Mientras cuenta cómo es su día a día en su casa de Zurita, Isabel va haciendo gala de un trato agradable, de una predisposición a cualquier conversación improvisada. Con cualquiera que se tercie. A la hora de tirar de memoria, habla de que cuando era una niña, sus quehaceres diarios se debatían entre ir a la escuela (cuatro trayectos a pie de cuatro kilómetros cada uno), ayudar en casa y cuidar de los hermanos. «Había poco tiempo para jugar».
Isabel conoció los reales y para ganarse el dinerillo extra que la situación económica de la familia le negaba, llegó a trabajar haciendo cables para un taller. «A tres céntimos el cable nos pagaban». Con muchos pocos, fue reuniendo lo suficiente para comprarse lo que ella más deseaba. Una bicicleta «de mujer». Con esa herramienta, ganada real a real, pudo aliviar un poco los paseos aunque con las complicaciones de la época. «Tenía que remangarme la falda que usábamos por debajo de las rodillas y a veces me la ataba al tobillo», explica.
Aquel sería su primer logro cumplido, una mera declaración de intenciones de lo que se consideraría como una mujer pionera. Ella tenía ansias de hacer cosas, de hacerlas por ella misma. De entrar y salir. Se casó pasados los treinta años con un buen hombre. Agustín. Un vecino y conocido de la familia. «Era buenísimo. Yo lo conocía pero no se decidía. Y al final, uno por otro, empezamos a salir», rememora. De casados no llegaron a las bodas de oro por un año, pero juntos tuvieron dos hijos y una vida feliz, hecha a base de economía práctica. «Si teníamos cinco pesetas no gastábamos más de cuatro». «Él tenía muy buen carácter. Solo me decía a veces que todo lo gobernaba yo. Pero es que yo lo gobernaba bien», subraya.

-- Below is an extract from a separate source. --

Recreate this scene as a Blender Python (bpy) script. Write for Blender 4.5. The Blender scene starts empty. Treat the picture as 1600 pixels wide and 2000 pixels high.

En ese espíritu emprendedor que siempre la ha acompañado, Isabel sacó el carné de conducir a los cincuenta años de edad, «el teórico a la primera», y presume de haber llevado a sus vecinas a cualquier lugar. «Mi primer coche fue un R8», recuerda esbozando una sonrisa y evocando aquella sensación de libertad. «Hoy echo de menos conducir, le digo la verdad». Isabel, a sus 104 años, derrocha una vitalidad ejemplar. Agradece las visitas que se le hacen. Y las despide con ternura: «Que tengas la misma suerte que he tenido yo, que no tengas desgracias».